WORK REQUIRED →
Find out how many lines of the material contain the string "scene" and give only that figure.
---------- INFORMATION SHOWN ----------
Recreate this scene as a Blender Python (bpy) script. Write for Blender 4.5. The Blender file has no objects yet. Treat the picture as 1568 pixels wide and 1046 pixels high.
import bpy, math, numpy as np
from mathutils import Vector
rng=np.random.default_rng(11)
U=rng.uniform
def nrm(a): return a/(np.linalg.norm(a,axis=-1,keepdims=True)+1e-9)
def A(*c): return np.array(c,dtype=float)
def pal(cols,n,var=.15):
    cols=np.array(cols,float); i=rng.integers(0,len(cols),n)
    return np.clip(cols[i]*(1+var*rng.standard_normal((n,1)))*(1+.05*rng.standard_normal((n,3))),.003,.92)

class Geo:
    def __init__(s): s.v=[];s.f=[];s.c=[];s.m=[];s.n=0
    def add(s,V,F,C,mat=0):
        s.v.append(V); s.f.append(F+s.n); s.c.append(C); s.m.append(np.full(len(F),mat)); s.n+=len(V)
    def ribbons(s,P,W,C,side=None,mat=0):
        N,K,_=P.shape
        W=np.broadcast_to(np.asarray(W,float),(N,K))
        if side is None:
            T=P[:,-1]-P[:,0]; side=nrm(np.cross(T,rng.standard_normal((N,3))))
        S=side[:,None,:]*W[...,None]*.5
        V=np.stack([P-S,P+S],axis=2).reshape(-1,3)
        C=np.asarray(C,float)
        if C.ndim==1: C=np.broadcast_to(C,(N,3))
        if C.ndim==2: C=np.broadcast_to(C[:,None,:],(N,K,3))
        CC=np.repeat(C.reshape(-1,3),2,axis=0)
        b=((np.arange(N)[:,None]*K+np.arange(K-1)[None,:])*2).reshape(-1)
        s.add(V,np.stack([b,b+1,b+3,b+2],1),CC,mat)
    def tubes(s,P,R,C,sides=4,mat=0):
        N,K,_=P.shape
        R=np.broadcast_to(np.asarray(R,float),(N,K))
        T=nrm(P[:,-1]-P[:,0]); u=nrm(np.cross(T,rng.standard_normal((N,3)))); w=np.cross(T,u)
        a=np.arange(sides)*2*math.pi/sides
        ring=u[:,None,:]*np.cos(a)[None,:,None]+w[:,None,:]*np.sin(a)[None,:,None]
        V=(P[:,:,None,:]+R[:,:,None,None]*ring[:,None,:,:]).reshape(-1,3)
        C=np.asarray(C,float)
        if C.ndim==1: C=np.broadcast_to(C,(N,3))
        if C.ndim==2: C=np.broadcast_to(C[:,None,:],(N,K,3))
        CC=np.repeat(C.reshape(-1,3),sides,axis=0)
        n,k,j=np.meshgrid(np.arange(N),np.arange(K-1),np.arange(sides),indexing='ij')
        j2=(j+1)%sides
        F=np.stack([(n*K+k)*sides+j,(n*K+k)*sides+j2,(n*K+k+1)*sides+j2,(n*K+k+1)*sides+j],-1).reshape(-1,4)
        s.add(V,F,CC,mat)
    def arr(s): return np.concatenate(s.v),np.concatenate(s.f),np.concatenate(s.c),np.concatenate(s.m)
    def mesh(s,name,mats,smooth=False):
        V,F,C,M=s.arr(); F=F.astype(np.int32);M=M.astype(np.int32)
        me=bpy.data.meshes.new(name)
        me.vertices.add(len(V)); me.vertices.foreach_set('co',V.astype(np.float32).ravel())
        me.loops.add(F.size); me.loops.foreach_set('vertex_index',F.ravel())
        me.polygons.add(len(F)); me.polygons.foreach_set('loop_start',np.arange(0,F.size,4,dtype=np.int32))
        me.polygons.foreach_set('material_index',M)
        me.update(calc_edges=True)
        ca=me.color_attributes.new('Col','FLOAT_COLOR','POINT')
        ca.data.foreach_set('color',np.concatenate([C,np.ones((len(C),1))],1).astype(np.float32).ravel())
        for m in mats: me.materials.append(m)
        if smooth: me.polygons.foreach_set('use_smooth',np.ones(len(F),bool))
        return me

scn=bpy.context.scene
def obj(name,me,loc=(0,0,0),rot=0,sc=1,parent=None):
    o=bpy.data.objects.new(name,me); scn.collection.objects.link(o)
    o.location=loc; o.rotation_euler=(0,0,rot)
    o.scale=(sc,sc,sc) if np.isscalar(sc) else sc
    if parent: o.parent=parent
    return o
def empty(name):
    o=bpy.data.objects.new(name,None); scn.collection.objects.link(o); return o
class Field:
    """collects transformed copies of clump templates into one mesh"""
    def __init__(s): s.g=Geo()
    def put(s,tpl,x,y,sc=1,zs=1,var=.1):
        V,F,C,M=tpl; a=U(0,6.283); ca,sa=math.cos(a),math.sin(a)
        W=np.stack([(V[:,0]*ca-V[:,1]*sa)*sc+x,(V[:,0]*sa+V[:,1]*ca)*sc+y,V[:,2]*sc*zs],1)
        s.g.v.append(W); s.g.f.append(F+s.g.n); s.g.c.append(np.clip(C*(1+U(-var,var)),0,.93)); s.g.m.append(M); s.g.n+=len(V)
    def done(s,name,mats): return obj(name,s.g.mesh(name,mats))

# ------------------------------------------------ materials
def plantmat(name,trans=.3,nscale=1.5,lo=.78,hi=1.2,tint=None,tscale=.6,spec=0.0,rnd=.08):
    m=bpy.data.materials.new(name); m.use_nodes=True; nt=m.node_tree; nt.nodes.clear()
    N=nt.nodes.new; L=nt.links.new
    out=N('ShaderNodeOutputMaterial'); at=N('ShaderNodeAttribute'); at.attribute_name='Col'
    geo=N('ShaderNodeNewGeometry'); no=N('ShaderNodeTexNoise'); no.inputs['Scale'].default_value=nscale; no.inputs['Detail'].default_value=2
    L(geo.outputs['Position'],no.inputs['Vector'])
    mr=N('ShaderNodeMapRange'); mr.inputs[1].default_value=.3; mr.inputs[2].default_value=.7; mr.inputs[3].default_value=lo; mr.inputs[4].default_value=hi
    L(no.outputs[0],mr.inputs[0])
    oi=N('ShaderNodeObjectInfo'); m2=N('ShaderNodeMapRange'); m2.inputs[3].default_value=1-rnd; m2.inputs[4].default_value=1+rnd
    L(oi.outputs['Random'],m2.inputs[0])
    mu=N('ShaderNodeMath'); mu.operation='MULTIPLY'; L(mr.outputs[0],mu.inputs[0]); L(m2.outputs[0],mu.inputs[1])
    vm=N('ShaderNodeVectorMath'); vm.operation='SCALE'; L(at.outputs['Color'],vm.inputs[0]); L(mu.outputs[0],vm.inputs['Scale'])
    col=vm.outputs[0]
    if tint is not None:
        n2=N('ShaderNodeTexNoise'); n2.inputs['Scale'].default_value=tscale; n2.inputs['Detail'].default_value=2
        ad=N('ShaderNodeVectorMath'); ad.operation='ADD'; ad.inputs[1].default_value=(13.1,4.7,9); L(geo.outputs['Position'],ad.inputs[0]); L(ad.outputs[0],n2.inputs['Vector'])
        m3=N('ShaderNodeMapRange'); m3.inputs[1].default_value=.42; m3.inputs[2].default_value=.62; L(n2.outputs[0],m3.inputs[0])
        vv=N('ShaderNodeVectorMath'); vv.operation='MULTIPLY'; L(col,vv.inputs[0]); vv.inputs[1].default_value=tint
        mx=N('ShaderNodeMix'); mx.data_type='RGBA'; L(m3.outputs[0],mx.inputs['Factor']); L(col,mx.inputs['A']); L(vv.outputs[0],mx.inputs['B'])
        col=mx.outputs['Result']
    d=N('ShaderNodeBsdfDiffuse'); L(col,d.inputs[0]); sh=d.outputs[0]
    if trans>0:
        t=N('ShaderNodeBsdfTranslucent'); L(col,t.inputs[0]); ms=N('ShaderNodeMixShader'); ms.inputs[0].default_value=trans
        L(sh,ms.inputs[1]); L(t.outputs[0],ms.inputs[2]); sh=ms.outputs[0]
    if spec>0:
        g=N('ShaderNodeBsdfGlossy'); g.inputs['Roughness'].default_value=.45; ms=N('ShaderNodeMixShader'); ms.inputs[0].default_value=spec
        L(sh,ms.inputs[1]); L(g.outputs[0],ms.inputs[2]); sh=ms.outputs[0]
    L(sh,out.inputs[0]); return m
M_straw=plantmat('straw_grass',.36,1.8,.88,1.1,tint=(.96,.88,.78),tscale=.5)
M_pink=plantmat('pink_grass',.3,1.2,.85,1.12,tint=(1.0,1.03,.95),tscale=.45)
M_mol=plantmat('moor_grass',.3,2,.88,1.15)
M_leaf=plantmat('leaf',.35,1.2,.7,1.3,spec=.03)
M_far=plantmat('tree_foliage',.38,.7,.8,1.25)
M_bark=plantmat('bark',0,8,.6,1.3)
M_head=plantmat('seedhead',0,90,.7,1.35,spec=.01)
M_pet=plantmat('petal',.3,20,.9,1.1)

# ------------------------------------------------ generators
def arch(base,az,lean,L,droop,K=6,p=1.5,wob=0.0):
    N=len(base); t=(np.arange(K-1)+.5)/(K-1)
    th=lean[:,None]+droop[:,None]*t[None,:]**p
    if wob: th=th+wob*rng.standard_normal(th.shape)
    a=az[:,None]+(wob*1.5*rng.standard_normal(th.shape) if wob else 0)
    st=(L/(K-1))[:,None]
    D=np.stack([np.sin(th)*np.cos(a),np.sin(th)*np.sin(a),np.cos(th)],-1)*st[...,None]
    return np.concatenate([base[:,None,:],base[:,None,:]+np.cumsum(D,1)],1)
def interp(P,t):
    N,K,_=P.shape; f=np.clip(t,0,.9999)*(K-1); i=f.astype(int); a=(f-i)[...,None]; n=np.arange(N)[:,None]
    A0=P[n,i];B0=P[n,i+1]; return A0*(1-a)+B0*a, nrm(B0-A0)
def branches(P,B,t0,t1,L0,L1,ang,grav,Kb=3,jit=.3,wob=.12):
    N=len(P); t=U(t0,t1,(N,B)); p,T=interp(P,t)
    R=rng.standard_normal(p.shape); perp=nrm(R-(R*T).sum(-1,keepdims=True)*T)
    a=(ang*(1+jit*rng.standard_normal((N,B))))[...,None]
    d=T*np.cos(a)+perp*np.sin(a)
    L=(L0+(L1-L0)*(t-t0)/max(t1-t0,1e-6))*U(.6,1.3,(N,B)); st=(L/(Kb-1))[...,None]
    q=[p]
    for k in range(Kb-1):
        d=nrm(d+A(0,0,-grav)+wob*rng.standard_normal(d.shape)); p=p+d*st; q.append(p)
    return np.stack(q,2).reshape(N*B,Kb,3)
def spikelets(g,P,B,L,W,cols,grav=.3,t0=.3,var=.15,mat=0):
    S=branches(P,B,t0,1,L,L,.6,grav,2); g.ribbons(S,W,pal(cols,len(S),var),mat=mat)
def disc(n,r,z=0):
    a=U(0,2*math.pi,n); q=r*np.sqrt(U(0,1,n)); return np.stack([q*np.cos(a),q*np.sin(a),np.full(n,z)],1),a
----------
RESULT OF THIS TASK →
2